Third, repeat the first two steps 1000 times. In the end, you should have a numeric vector that is length 1000, and each value in this vector should be between 0 and 538. The best way to do this is with a for loop.

Hint: This code may take a while to run. My recommendation is that when you are writing a for loop, you focus on getting the inside code right first, then testing it on a small number of i’s (eg i in 1:10) before running it on the full loop (i in 1:1000). Another thing you might want to do in testing is to print(i) in the loop, so you can follow along with the progress in real time (though you should get rid of print(i) in the final rmarkdown document).

9. (5 points) Plot the results of the simulation in a histogram, adding a vertical line for the actual number of electoral college votes won by Trump (232).

Extra credit (5 points): There’s been a lot of talk about problems with polling after the 2016 election, and 2020 was no exception.
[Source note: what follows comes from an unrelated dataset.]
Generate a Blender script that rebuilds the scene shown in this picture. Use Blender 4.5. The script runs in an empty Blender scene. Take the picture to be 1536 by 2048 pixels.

Often times, these errors are correlated – it’s rare for polling to be terribly off in one state and accurate in others. In this question, we’re going to think about how polling errors shape election predictions.

Assume that polling errors are normally distributed with a mean of X and a standard deviation of 0.01 (1%). Using a for loop, repeat question 8 for X = [0, 0.1] (that is, where the polls underestimate trump vote percent from 0% (0) to 10% (0.1), incrementing by percentage point, so 0%, 1% etc).

To do this question, you will want to draw a vector of normally distributed errors using the rnorm function and add them to the state Trump percentages you calculate in every iteration of the simulation. Note that I say a vector of errors (eg a unique polling error for each state, don’t just add X)

For each value of X, calculate the % probability that Trump gets >270 electoral votes and wins the election. Plot this probability against X (Mean Polling Error on x axis, Probability Trump Win on the Y axis). Make sure you label your axes informatively. According to your plot, how large does the polling error have to be for Trump to have approximately a 50% chance of winning?